→ Written request:
Return only the lines from the top of the data down to the one that holds "CAMP = V((0, 0, EYE))", both included, without any pictures.

→ Record set:
- - -
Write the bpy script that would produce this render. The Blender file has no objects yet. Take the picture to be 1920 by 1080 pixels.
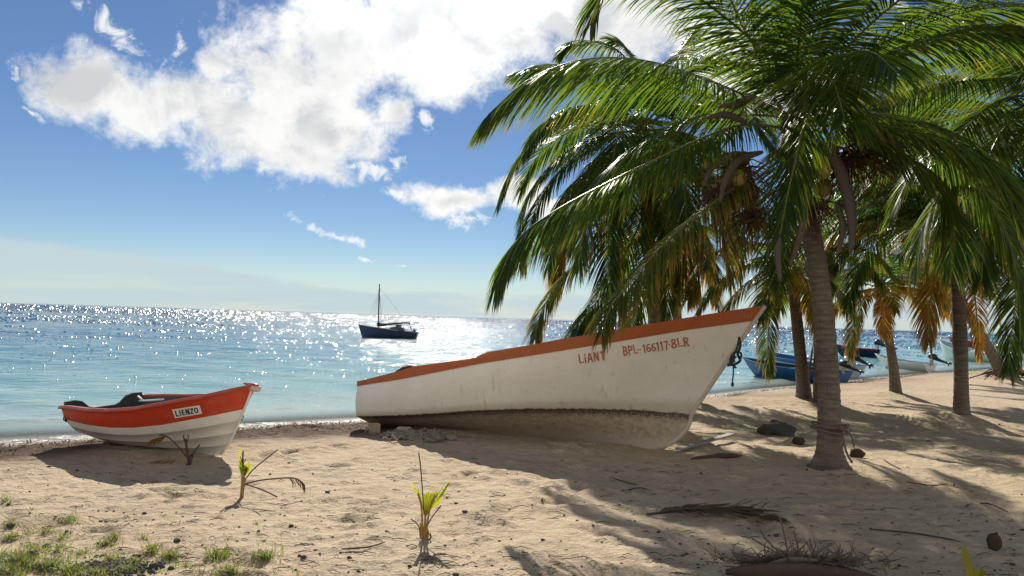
import bpy, math, random
import numpy as np
from mathutils import Vector, Matrix
from mathutils.bvhtree import BVHTree

rad = math.radians
scene = bpy.context.scene
COL = scene.collection
V = Vector

# ------------------------------------------------------------------ camera
FPX = 1413.0                                   # focal length in pixels of a 1920 px wide frame
PITCH, ROLL, EYE = rad(2.28), rad(1.75), 1.60
f_ = V((0, math.cos(PITCH), math.sin(PITCH)))
r0 = V((1, 0, 0)); u0 = V((0, -math.sin(PITCH), math.cos(PITCH)))
r_ = math.cos(ROLL) * r0 + math.sin(ROLL) * u0
u_ = -math.sin(ROLL) * r0 + math.cos(ROLL) * u0
cam = bpy.data.cameras.new('camera')
cam.sensor_width = 36.0
cam.lens = FPX / 1920.0 * 36.0
cam.clip_start, cam.clip_end = 0.05, 60000
camo = bpy.data.objects.new('camera', cam); COL.objects.link(camo)
M3 = Matrix((r_, u_, -f_)).transposed()
camo.matrix_world = Matrix.Translation((0, 0, EYE)) @ M3.to_4x4()
scene.camera = camo
CAMP = V((0, 0, EYE))

# ------------------------------------------------------------------ light
SUN_EL, SUN_AZ = rad(35.0), rad(-6.5)          # azimuth from +Y towards +X
sd = V((math.sin(SUN_AZ) * math.cos(SUN_EL), math.cos(SUN_AZ) * math.cos(SUN_EL), math.sin(SUN_EL)))
sl = bpy.data.lights.new('sun', 'SUN'); sl.energy = 5.0; sl.angle = rad(0.6); sl.color = (1.0, 0.93, 0.80)
so = bpy.data.objects.new('sun', sl); COL.objects.link(so)
so.rotation_euler = (-sd).to_track_quat('-Z', 'Y').to_euler()
scene.view_settings.view_transform = 'Standard'
scene.view_settings.look = 'None'
scene.view_settings.exposure = 0.56
scene.view_settings.gamma = 1.0
scene.cycles.max_bounces = 7
scene.cycles.transparent_max_bounces = 12
scene.cycles.sample_clamp_indirect = 4.0
scene.cycles.use_denoising = True
scene.cycles.caustics_reflective = False
scene.cycles.caustics_refractive = False


def ray(px, py):
    return (r_ * (px - 960.0) + u_ * (540.0 - py) + f_ * FPX).normalized()

def at(px, py, D):                             # world point seen at a photo pixel, at forward distance D
    d = ray(px, py); return CAMP + d * (D / d.y)

def proj(p):
    d = V(p) - CAMP; w = d.dot(f_)
    return 960 + FPX * d.dot(r_) / w, 540 - FPX * d.dot(u_) / w

def lerp(a, b, t): return a + (b - a) * t
def smooth(t): t = np.clip(t, 0, 1); return t * t * (3 - 2 * t)
def polyf(pts):
    xs = [p[0] for p in pts]; ys = [p[1] for p in pts]
    return lambda x: float(np.interp(x, xs, ys))

# ------------------------------------------------------------------ world: sky and clouds
def uv_of(px, py):
    d = ray(px, py); return math.atan2(d.x, d.y), math.asin(d.z)

world = bpy.data.worlds.new("World"); scene.world = world; world.use_nodes = True
wt = world.node_tree; wn = wt.nodes; wl = wt.links; wn.clear()
def N(tree, typ, **kw):
    n = tree.nodes.new(typ)
    for k, v in kw.items():
        if k == 'inp':
            for kk, vv in v.items(): n.inputs[kk].default_value = vv
        else: setattr(n, k, v)
    return n
def math_(tree, op, a, b=None, c=None, clamp=False):
    n = tree.nodes.new('ShaderNodeMath'); n.operation = op; n.use_clamp = clamp
    for i, x in enumerate((a, b, c)):
        if x is None: continue
        if isinstance(x, (int, float)): n.inputs[i].default_value = x
        else: tree.links.new(x, n.inputs[i])
    return n.outputs[0]
def mapr(tree, val, a, b, c=0.0, d=1.0, kind='SMOOTHSTEP'):
    n = tree.nodes.new('ShaderNodeMapRange'); n.interpolation_type = kind
    tree.links.new(val, n.inputs[0])
    for i, x in zip((1, 2, 3, 4), (a, b, c, d)): n.inputs[i].default_value = x
    return n.outputs[0]
def mixc(tree, fac, a, b, mode='MIX'):
    n = tree.nodes.new('ShaderNodeMix'); n.data_type = 'RGBA'; n.blend_type = mode; n.clamp_factor = True
    for idx, x in ((0, fac), (6, a), (7, b)):
        if isinstance(x, (int, float)): n.inputs[idx].default_value = x
        elif isinstance(x, (tuple, list)): n.inputs[idx].default_value = (*x[:3], 1)
        else: tree.links.new(x, n.inputs[idx])
    return n.outputs[2]

sky = N(wt, 'ShaderNodeTexSky', sky_type='NISHITA', sun_disc=False)
sky.sun_elevation = SUN_EL; sky.sun_rotation = SUN_AZ
sky.altitude = 0; sky.air_density = 0.85; sky.dust_density = 0.05; sky.ozone_density = 3.0
tc = N(wt, 'ShaderNodeTexCoord')
sep = N(wt, 'ShaderNodeSeparateXYZ'); wl.new(tc.outputs['Generated'], sep.inputs[0])
az = math_(wt, 'ARCTAN2', sep.outputs[0], sep.outputs[1])
el = math_(wt, 'ARCSINE', sep.outputs[2])
uv = N(wt, 'ShaderNodeCombineXYZ'); wl.new(az, uv.inputs[0]); wl.new(el, uv.inputs[1])
def noise(tree, vec, scale, detail=6, rough=0.55, dist=0.0, lac=2.0):
    n = N(tree, 'ShaderNodeTexNoise', inp={'Scale': scale, 'Detail': detail, 'Roughness': rough, 'Distortion': dist, 'Lacunarity': lac})
    tree.links.new(vec, n.inputs['Vector']); return n.outputs['Fac']
# domain warp gives billows
wn1 = N(wt, 'ShaderNodeTexNoise', inp={'Scale': 9.0, 'Detail': 4.0, 'Roughness': 0.6}); wl.new(tc.outputs['Generated'], wn1.inputs['Vector'])
sub = N(wt, 'ShaderNodeVectorMath', operation='SUBTRACT'); wl.new(wn1.outputs['Color'], sub.inputs[0]); sub.inputs[1].default_value = (.5, .5, .5)
scl = N(wt, 'ShaderNodeVectorMath', operation='SCALE'); wl.new(sub.outputs[0], scl.inputs[0]); scl.inputs['Scale'].default_value = 0.05
uvw = N(wt, 'ShaderNodeVectorMath', operation='ADD'); wl.new(uv.outputs[0], uvw.inputs[0]); wl.new(scl.outputs[0], uvw.inputs[1])
BL = [  # centre px, half-widths px, tilt deg (clockwise in the picture)
    (165, 170, 100, 66, 0), (255, 205, 90, 55, 10), (350, 190, 110, 60, -10), (430, 215, 150, 95, 20), (400, 120, 45, 60, 0),
    (560, 170, 170, 140, -15), (640, 70, 170, 110, 0), (760, 60, 170, 140, -10), (900, 30, 230, 110, 0), (1060, 20, 250, 100, 0),
    (1230, 40, 230, 75, 10), (800, 140, 110, 80, -20), (745, 215, 60, 55, 0), (500, 280, 170, 38, 12), (640, 240, 110, 70, 0), (530, 322, 62, 18, 10), (700, 326, 36, 24, 0), (642, 324, 34, 10, -12),
    (752, 312, 18, 14, 0), (806, 238, 12, 22, -30), (865, 378, 92, 30, -4), (965, 368, 75, 34, 8), (885, 415, 38, 20, 0), (760, 378, 40, 9, 10),
    (1050, 400, 80, 24, 0), (640, 445, 66, 9, 14), (690, 487, 16, 7, 0), (752, 492, 16, 5, -5), (210, 60, 60, 20, 25), (330, 75, 12, 38, 10),
    (1400, 150, 130, 60, 20), (1710, 22, 40, 14, 30), (45, 125, 10, 22, 20), (60, 212, 14, 6, 20)]
mins = None; minb = None
for (px, py, a, b, tl) in BL:
    u, v = uv_of(px, py)
    mp = N(wt, 'ShaderNodeMapping', vector_type='TEXTURE')
    mp.inputs['Location'].default_value = (u, v, 0)
    mp.inputs['Rotation'].default_value = (0, 0, rad(-tl) - ROLL)
    mp.inputs['Scale'].default_value = (a / FPX, b / FPX * math.cos(v), 1)
    wl.new(uvw.outputs[0], mp.inputs['Vector'])
    ln = N(wt, 'ShaderNodeVectorMath', operation='LENGTH'); wl.new(mp.outputs[0], ln.inputs[0])
    # small clouds keep a soft core, big ones a broad one
    if min(a, b) < 28 and a < 68:
        minb = ln.outputs['Value'] if minb is None else math_(wt, 'SMOOTH_MIN', minb, ln.outputs['Value'], 0.2)
    else:
        mins = ln.outputs['Value'] if mins is None else math_(wt, 'SMOOTH_MIN', mins, ln.outputs['Value'], 0.25)
field = math_(wt, 'SUBTRACT', 1.12, mins)
fb = noise(wt, tc.outputs['Generated'], 13.0, 10, 0.66, 0.15)
fb2 = noise(wt, tc.outputs['Generated'], 3.4, 5, 0.5)
nz = math_(wt, 'MULTIPLY', math_(wt, 'SUBTRACT', fb, 0.5), 2.6)
dens = math_(wt, 'ADD', field, nz)
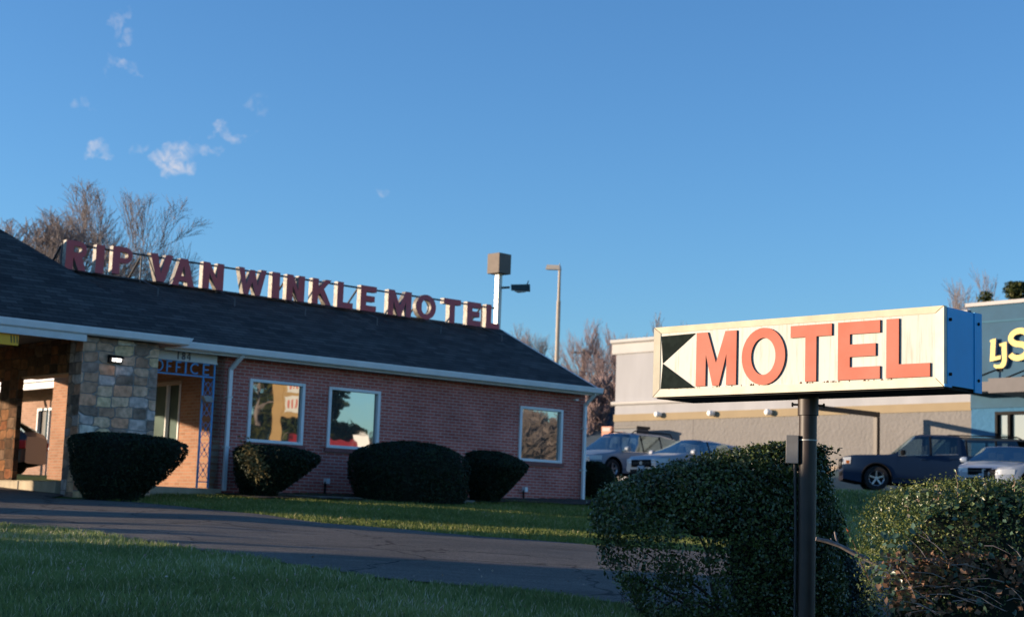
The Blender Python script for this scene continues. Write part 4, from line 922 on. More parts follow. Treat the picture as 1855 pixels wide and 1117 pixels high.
    # tail lights
    for s_ in (1, -1):
        mb = MB(); r_ = ring(-hl+.1); mb.box(-hl-.012, -hl+.22, s_*r_[5][0]-.03, s_*r_[5][0]+.03, r_[7][1]-.30, r_[7][1]-.08); mb.build('tail_light', mk('tail_red', (.35, .01, .01), .25, .05, 9), C_, bevel=.02)
    if rails:
        for s_ in (1, -1):
            r1 = ring(rails[0]); r2 = ring(rails[1]); zt = ring((rails[0]+rails[1])/2)[9][1]
            mb = MB(); y_ = s_*ring((rails[0]+rails[1])/2)[9][0]*.98
            mb.path([(rails[0]+.1, y_, r1[9][1]), (rails[0]-.02, y_, zt+.075), (rails[1]+.15, y_, zt+.075), (rails[1], y_, r2[9][1]+.0)], .022, 8); mb.build('roof_rail', M['black'], C_, smooth=50)
    return C_
def paint(name, col, metal=.25, rough=.3): return mk(name, col, .38, .03, 3, metal=0, coat=.35, spec=.4)
HDG = math.atan2(-.6597, -.7515)
def place(px, py, Y): P = at_y(px, py, Y); return Vector((P.x, P.y, H(P.x, P.y)+.02))
SUVp = dict(belt=[(-2.4,1.02),(-1.9,1.06),(0.9,1.0),(1.35,.97),(2.2,.86),(2.42,.72)], top=[(-2.42,1.04),(-2.25,1.25),(-1.95,1.60),(-1.2,1.70),(0.1,1.70),(.45,1.66),(1.28,1.04),(1.45,.99),(2.42,.74)],
            ws=(.42, 1.30), rg=(-2.27, -1.93), side=[(-.02,1.05),(-1.0,-.08),(-2.0,-1.06)])
car('parked_suv', 'silver seven seat family car with black roof rails nearest the brick motel corner', place(1129, 884, 57.5), HDG, paint('silver_paint', (.17, .22, .28)), L=4.9, W=1.95, rw=.36, wx=(1.50, -1.42), rails=(.1, -1.9), trim=M['chrome'], hz=.66, **SUVp)
car('parked_hatchback', 'white hatchback with black oval grille half hidden behind the big foreground bush', place(1248, 892, 55.0), HDG+R(-3), paint('white_paint_car', (.30, .33, .38), .05), L=4.5, W=1.84, rw=.33, wx=(1.38, -1.30), hz=.62, grz=(.42, .70),
    belt=[(-2.25,.98),(-1.8,1.0),(.8,.94),(1.15,.94),(2.0,.84),(2.25,.68)], top=[(-2.25,1.0),(-2.1,1.14),(-1.5,1.40),(-.45,1.49),(.05,1.48),(1.08,.98),(1.3,.95),(2.25,.70)], ws=(.07, 1.10), rg=(-2.1, -1.5), side=[(-.1,.94),(-1.2,-.16)])
TRp = dict(belt=[(-2.75,1.14),(-.98,1.14),(-.9,1.20),(1.0,1.10),(1.15,1.12),(2.4,1.08),(2.68,1.02),(2.75,.94)], top=[(-2.75,1.16),(-1.06,1.16),(-1.00,1.68),(-.86,1.78),(-.5,1.81),(.25,1.81),(.50,1.77),(1.18,1.17),(1.32,1.14),(2.4,1.10),(2.68,1.04),(2.75,.96)],
            ws=(.48, 1.20), rg=(-1.06, -.98), side=[(.10,1.04),(-.78,.0)])
car('parked_pickup_truck', 'dark blue grey crew cab pickup truck facing left in front of the restaurant wall', place(1682, 897, 51.2), R(173), mk('truck_paint', (.010, .026, .060), .5, .03, 3, spec=.12, coat=.03), L=5.5, W=1.9, rw=.385, wx=(1.72, -1.55), cat='pickup', hz=.80, grz=(.62, .98), plate=False, nose=.12, trim=M['dark_metal'], **TRp)
car('parked_suv', 'dark grey boxy off-roader with black roof rack behind the pickup truck', place(1738, 893, 53.4), R(175), paint('grey_paint', (.05, .06, .07), .3), L=4.7, W=1.9, rw=.37, wx=(1.42, -1.32), rails=(.5, -1.9), hz=.72,
    belt=[(-2.35,1.12),(1.2,1.08),(2.1,1.0),(2.35,.86)], top=[(-2.35,1.14),(-2.25,1.78),(-2.0,1.82),(.55,1.80),(1.12,1.14),(1.3,1.10),(2.35,.88)], ws=(.57, 1.14), rg=(-2.34, -2.26), side=[(-.05,1.0),(-1.0,-.12),(-2.05,-1.08)])
SED = dict(belt=[(-2.35,.98),(-1.8,1.0),(.8,.92),(1.15,.92),(2.0,.80),(2.35,.64)], top=[(-2.35,1.0),(-1.75,1.04),(-1.0,1.38),(-.35,1.45),(.1,1.44),(1.12,.95),(1.3,.93),(2.35,.66)],
           ws=(.12, 1.14), rg=(-1.73, -.98), side=[(-.1,.98),(-1.1,-.16)])
car('parked_sedan', 'white saloon car facing the camera at the right edge with number plate', place(1822, 900, 48.5), R(238), paint('pearl_paint', (.27, .33, .42), .1), L=4.7, W=1.83, rw=.335, hz=.60, grz=(.46, .70), **SED)
car('parked_sedan', 'pale car of which only the bonnet shows above the right hand hedge', place(1942, 905, 45.5), R(182), paint('pale_paint', (.30, .34, .40), .2), L=4.7, W=1.8, rw=.33, hz=.58, plate=False, **SED)
car('parked_hatchback', 'black car with silver wheels seen through the motel drive-through', place(-84, 868, 42.5), R(174), paint('black_car_paint', (.018, .016, .020), .2), L=4.4, W=1.8, rw=.34, wx=(1.35, -1.30), plate=False,
    belt=[(-2.2,.98),(-1.8,1.0),(.8,.92),(1.15,.92),(2.0,.80),(2.2,.64)], top=[(-2.2,1.0),(-2.1,1.12),(-1.5,1.42),(-.35,1.5),(.1,1.48),(1.12,.95),(1.3,.93),(2.2,.66)], ws=(.12,1.14), rg=(-2.1,-1.5), side=[(-.1,.98),(-1.2,-.16)])

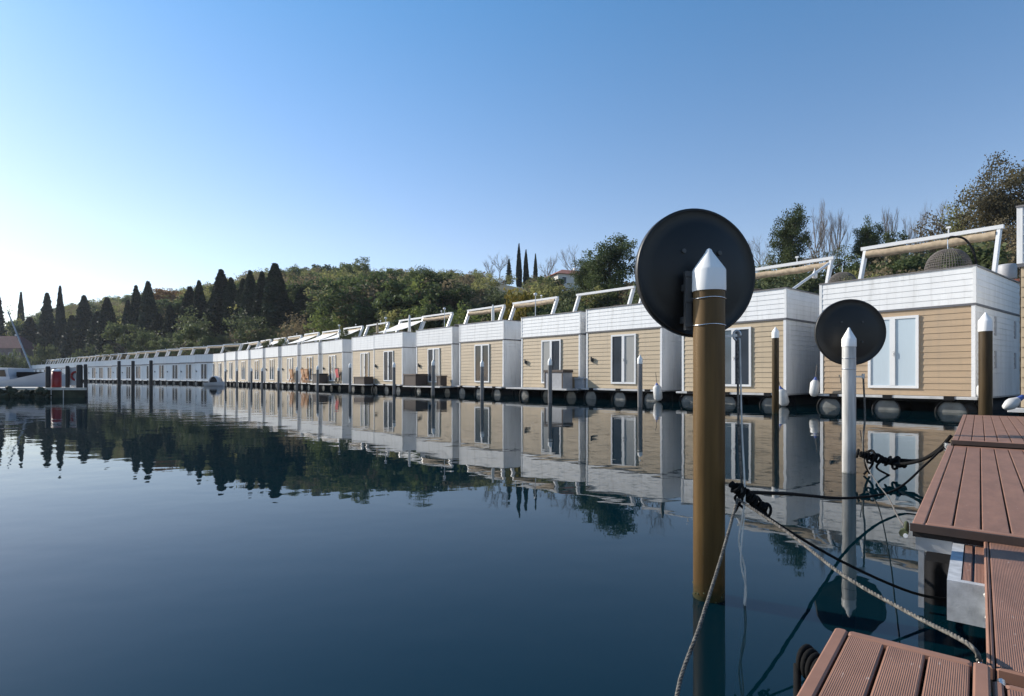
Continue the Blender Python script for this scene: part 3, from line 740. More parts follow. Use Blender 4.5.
def knot(name, c, size, r, seed, label, m=M_ropeb, tilt=(1.0, 0.0, -0.5)):
    rr = random.Random(seed); b = MB(); c = Vector(c); ax = Vector(tilt).normalized()
    s1 = ax.cross(Vector((0, 1, 0))).normalized(); s2 = ax.cross(s1)
    for k in range(22):
        o = c + ax*((k/21-0.5)*size*2.2) + s2*(rr.uniform(-0.2, 0.2)*size); R0 = size*rr.uniform(0.10, 0.34)
        tl = rr.uniform(-0.6, 0.6)
        b.tube([o + s1*(R0*math.cos(t)) + s2*(R0*math.sin(t)) + ax*(tl*R0*math.sin(t+k)) for t in np.linspace(0, 6.283, 16)], r, 7, caps=False)
    for k in range(3):
        p = c + ax*(rr.uniform(-0.6, 0.6)*size); b.tube(catmull([p, p+Vector((rr.uniform(-.5, .5), rr.uniform(-.2, .2), -0.4))*size, p+Vector((rr.uniform(-.6, .6), rr.uniform(-.2, .2), -0.9))*size], 6), r*0.9, 7)
    return tag(b.build(name, m), label, 'knot')
knot('rope_knot', KA+Vector((0.05, 0, 0.006)), 0.085, 0.0062, 4, 'big tangled black knot hanging beside the brown pole', tilt=(1, 0, -0.75))
KB = at(880, 5.75, 459)
knot('rope_knot', KB, 0.20, 0.012, 9, 'black tangled knot beside the pale grey pole above the water', tilt=(1, -0.1, -0.25))
rope('mooring_rope', [KB, at(900, 5.7, 460), at(920, 5.6, 460), at(938, 5.35, 450), at(951, 5.2, 436)], 0.016, M_ropeb, 'black rope from the tangled knot at the grey pole, upper of two to the jetty')
rope('mooring_rope', [KB, at(893, 5.7, 464), at(915, 5.5, 462), at(936, 5.3, 453), at(950, 5.18, 443)], 0.016, M_ropeb, 'black rope from the tangled knot at the grey pole, lower of two to the jetty')
rope('mooring_line', [PB+Vector((0.13, -0.03, 1.0)), PB+Vector((0.135, -0.05, 0.6)), at(863, 5.8, 440), at(864, 5.8, 462)], 0.009, M_ropeg, 'thin grey line hanging down from the hook on the pale grey pole')
rope('mooring_line', [at(860, 5.85, 430), at(864, 5.8, 452), at(868, 5.5, 468), at(878, 4.8, 484), at(888, 3.9, 497), at(897, 3.0, 515), at(904, 2.45, 526)], 0.0042, M_ropeg, 'pale line drooping from the grey pole to the near corner of the middle jetty')
b = MB(); q = at(806, 1.30, 660)
for k in range(4):
    b.tube([q + Vector((0.004*k + 0.022*math.cos(t), 0.022*math.cos(t)*0.5 - 0.012*k, 0.03*math.sin(t) - 0.004*k)) for t in np.linspace(0, 6.283, 18)], 0.0065, 7, caps=False)
b.tube(catmull([q+Vector((-0.02, 0, -0.01)), q+Vector((-0.06, -0.08, -0.10)), q+Vector((-0.12, -0.2, -0.28))], 8), 0.008, 8)
b.tube([q+Vector((-0.005, -0.03, -0.035)), q+Vector((-0.012, -0.04, -0.075))], 0.006, 6)
tag(b.build('rope_coil', M_ropeb), 'black rope coil hooked on the left edge of the nearest jetty end', 'rope coil')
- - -
→ Result:
Write the bpy script that would produce this render. The Blender file has no objects yet. Take the picture to be 1920 by 1080 pixels.
import bpy, math, random
import numpy as np
from mathutils import Vector, Matrix
from mathutils.bvhtree import BVHTree

rad = math.radians
scene = bpy.context.scene
COL = scene.collection
V = Vector

# ------------------------------------------------------------------ camera
FPX = 1413.0                                   # focal length in pixels of a 1920 px wide frame
PITCH, ROLL, EYE = rad(2.28), rad(1.75), 1.60
f_ = V((0, math.cos(PITCH), math.sin(PITCH)))
r0 = V((1, 0, 0)); u0 = V((0, -math.sin(PITCH), math.cos(PITCH)))
r_ = math.cos(ROLL) * r0 + math.sin(ROLL) * u0
u_ = -math.sin(ROLL) * r0 + math.cos(ROLL) * u0
cam = bpy.data.cameras.new('camera')
cam.sensor_width = 36.0
cam.lens = FPX / 1920.0 * 36.0
cam.clip_start, cam.clip_end = 0.05, 60000
camo = bpy.data.objects.new('camera', cam); COL.objects.link(camo)
M3 = Matrix((r_, u_, -f_)).transposed()
camo.matrix_world = Matrix.Translation((0, 0, EYE)) @ M3.to_4x4()
scene.camera = camo
CAMP = V((0, 0, EYE))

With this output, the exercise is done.